Of course, it was difficult to explain the voracity for profit that the SS had, but today we know what was behind this insatiability, we know the ends, the values of that coercive production of slaves, pale skeletons who were crowded with such venom in fetid, dingy barracks. It is less easy to comprehend that ominous will to dehumanize us and to create slaves out of us. The numbers that they gave us in place of our names flow endlessly and every Lager is the branch of a gigantic river. A long list of numbers that keep seizing us, but this is what they wanted to make of us. With indefinite suspense, we have returned to the conquest of our identity: a human identity.
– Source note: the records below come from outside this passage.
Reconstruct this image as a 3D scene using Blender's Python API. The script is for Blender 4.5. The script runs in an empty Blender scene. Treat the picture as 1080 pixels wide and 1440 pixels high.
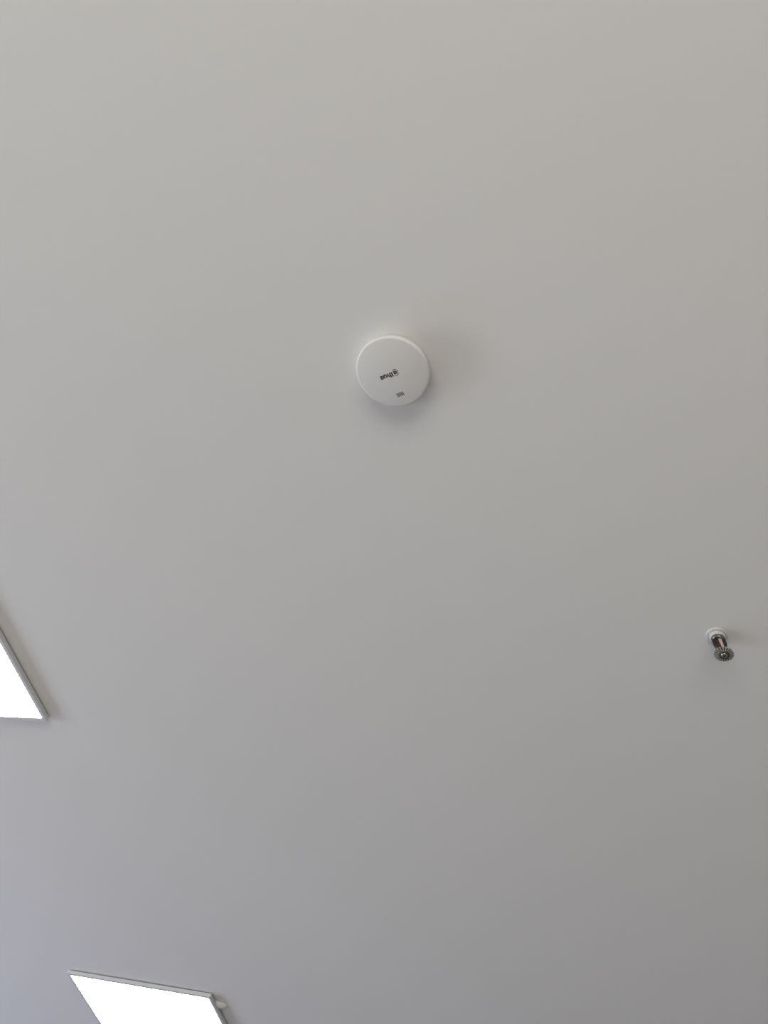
import bpy, bmesh, math
from mathutils import Matrix, Vector

# ------------------------------------------------------------------ scene, camera, light
S = bpy.context.scene
C = S.collection
PI = math.pi
CEIL = 2.80                      # height of the ceiling
CAM_Z = CEIL - 1.3937            # the phone held at chest height, looking up
F_PX = 1218.1                    # focal length in pixels of a 1080 x 1440 frame

cam_data = bpy.data.cameras.new('camera')
cam_data.sensor_fit = 'VERTICAL'
cam_data.sensor_height = 36.0
cam_data.lens = F_PX / 1440.0 * 36.0
cam_data.clip_start = 0.02
camera = bpy.data.objects.new('camera', cam_data)
C.objects.link(camera)
right = Vector((0.947436, 0.206071, 0.244743))
down = Vector((-0.042947, 0.839945, -0.54097))
fwd = Vector((-0.317049, 0.502023, 0.804644))
M = Matrix((right, -down, -fwd)).transposed().to_4x4()
M.translation = (0, 0, CAM_Z)
camera.matrix_world = M
S.camera = camera

S.view_settings.view_transform = 'Standard'
S.view_settings.look = 'None'
S.view_settings.gamma = 1.0
S.view_settings.use_curve_mapping = False
S.view_settings.exposure = 0.0
S.cycles.use_denoising = True
S.cycles.denoising_input_passes = 'RGB_ALBEDO_NORMAL'
S.cycles.denoising_prefilter = 'NONE'
S.cycles.max_bounces = 8
S.cycles.diffuse_bounces = 6

world = bpy.data.worlds.new('sky')
S.world = world
world.use_nodes = True
world.node_tree.nodes['Background'].inputs['Color'].default_value = (0.62, 0.74, 0.92, 1)
world.node_tree.nodes['Background'].inputs['Strength'].default_value = 1.0

LEFT_DAY = [(100.0, 105.0, 109.0), (41.0, 48.0, 80.0)]     # daylight through the two left windows, watts per channel
BACK_DAY = (79.0, 76.0, 67.0)     # daylight through the back window
PANEL_GLOW = (21.0, 21.0, 21.0)      # radiance of the ceiling panels

def daylight(name, loc, rot, sx, sy, rgb):
    p = max(max(rgb), 1e-6)
    d = bpy.data.lights.new(name, 'AREA')
    d.shape = 'RECTANGLE'; d.size = sx; d.size_y = sy
    d.energy = p; d.color = [c / p for c in rgb]
    o = bpy.data.objects.new(name, d); C.objects.link(o)
    o.location = loc; o.rotation_euler = rot
    return o

RX0, RX1, RY0, RY1 = -6.3, 5.2, -2.9, 9.0       # room limits
LEFT_WINDOWS = [(-1.0, 1.4), (2.2, 4.6)]         # y ranges
BACK_WINDOW = (-1.4, 2.2)                        # x range
LZ0, LZ1 = 0.85, 2.00                             # sill and head of the left windows
BZ0, BZ1 = 0.75, 2.15                             # sill and head of the back window
for (y0, y1), day in zip(LEFT_WINDOWS, LEFT_DAY):
    daylight('window_daylight', (RX0 + 0.03, (y0 + y1) / 2, (LZ0 + LZ1) / 2), (0, -PI / 2, 0), LZ1 - LZ0, y1 - y0, day)
daylight('window_daylight', ((BACK_WINDOW[0] + BACK_WINDOW[1]) / 2, RY0 + 0.03, (BZ0 + BZ1) / 2), (PI / 2, 0, 0),
         BACK_WINDOW[1] - BACK_WINDOW[0], BZ1 - BZ0, BACK_DAY)

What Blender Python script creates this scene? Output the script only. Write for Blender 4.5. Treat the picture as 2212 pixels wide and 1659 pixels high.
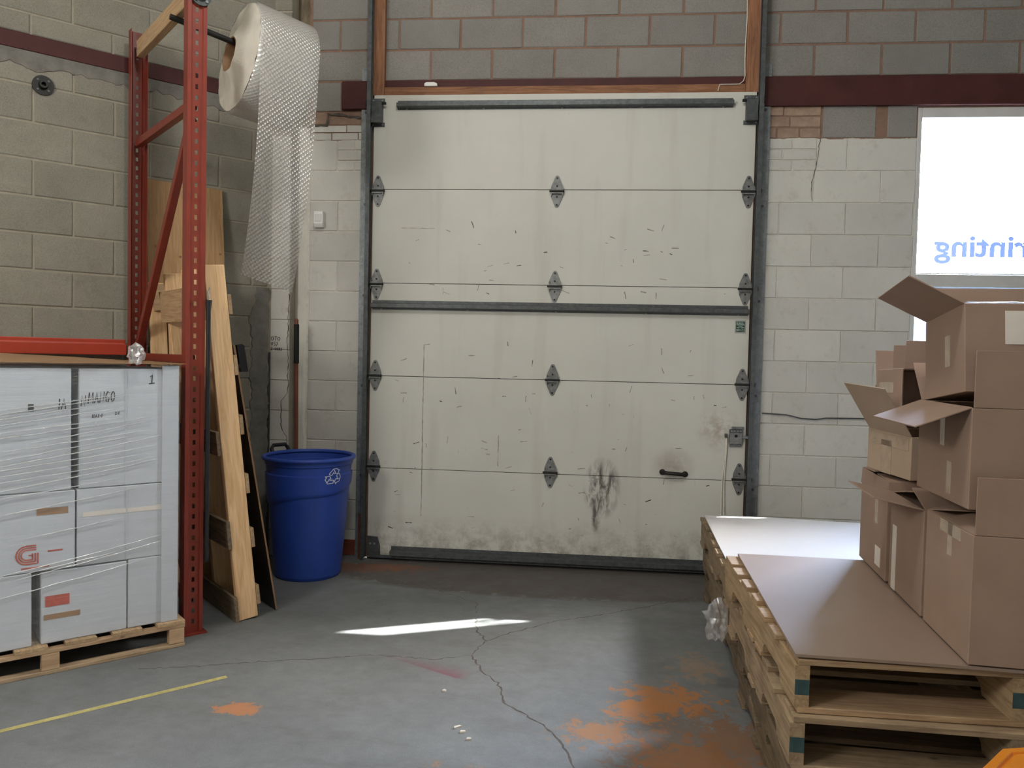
import bpy, bmesh, math, random
from mathutils import Vector, Matrix, noise as mnoise

# ------------------------------------------------------------------ scene, camera, light
scn = bpy.context.scene
C = scn.collection
for o in list(bpy.data.objects):
    bpy.data.objects.remove(o)
random.seed(7)
R2 = math.sqrt(0.5)

cam_d = bpy.data.cameras.new('camera')
cam = bpy.data.objects.new('camera', cam_d)
C.objects.link(cam)
scn.camera = cam
FPX, YAW, PITCH, ROLL = 1689.24, 0.0948, -0.0366, 0.0225
cam_d.sensor_fit = 'HORIZONTAL'
cam_d.sensor_width = 36.0
cam_d.lens = FPX / 2212 * 36.0
cam_d.clip_start = 0.05
fw = Vector((-math.sin(YAW) * math.cos(PITCH), math.cos(YAW) * math.cos(PITCH), math.sin(PITCH)))
rt = Vector((math.cos(YAW), math.sin(YAW), 0))
up = rt.cross(fw)
rt2 = rt * math.cos(ROLL) + up * math.sin(ROLL)
up2 = -rt * math.sin(ROLL) + up * math.cos(ROLL)
m = Matrix((rt2, up2, -fw)).transposed().to_4x4()
m.translation = Vector((1.4267, -5.0533, 1.374))
cam.matrix_world = m

# daylight: clear sky, sun low over the street side of the building
SUN_AZ = Vector((2.25, 1.0, 0)).normalized()      # towards the sun, along the ground
SUN_EL = math.atan(0.70)
world = bpy.data.worlds.new('world')
scn.world = world
world.use_nodes = True
wn = world.node_tree
wn.nodes.clear()
w_out = wn.nodes.new('ShaderNodeOutputWorld')
w_bg = wn.nodes.new('ShaderNodeBackground')
w_sky = wn.nodes.new('ShaderNodeTexSky')
w_sky.sky_type = 'NISHITA'
w_sky.sun_disc = False
w_sky.sun_elevation = SUN_EL
w_sky.sun_rotation = math.atan2(SUN_AZ.x, SUN_AZ.y)
w_bg.inputs[1].default_value = 50.0
wn.links.new(w_sky.outputs[0], w_bg.inputs[0])
wn.links.new(w_bg.outputs[0], w_out.inputs[0])

def lamp(name, kind, loc, direction, energy, color, **kw):
    d = bpy.data.lights.new(name, kind)
    d.energy = energy
    d.color = color
    for k, v in kw.items():
        setattr(d, k, v)
    o = bpy.data.objects.new(name, d)
    C.objects.link(o)
    o.location = loc
    o.rotation_euler = Vector(direction).to_track_quat('-Z', 'Y').to_euler()
    return o

to_sun = Vector((SUN_AZ.x * math.cos(SUN_EL), SUN_AZ.y * math.cos(SUN_EL), math.sin(SUN_EL)))
lamp('sun', 'SUN', (8, 6, 9), -to_sun, 85.0, (1.0, 0.97, 0.92), angle=0.009)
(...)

For a long time I have imagined this “list” without a face, and yet with too many faces. I couldn’t have imagined, after the initial silence, such a strong number of those present, so different, so imposing. In anguish for the hidden aspects, those which at every occasion suggested to me, “Stop!”, I have represented these “extracts” for the knowledge of the future generations. Sometimes, cupping my hand, I gathered nothing, no news; but then the “chip” under the skin of the hand had already gathered everything, and the results are dissolved inside the publication of these lists.

Naturally, these long lists have a dramatic compactness, behind the metamorphosis of the deported individual, made into a number, there’s a terrible power, the impossible attempt to “remove” that cruel vision and set it free from every torment. But that wasn’t the way it was. And now, fifty five years have gone by.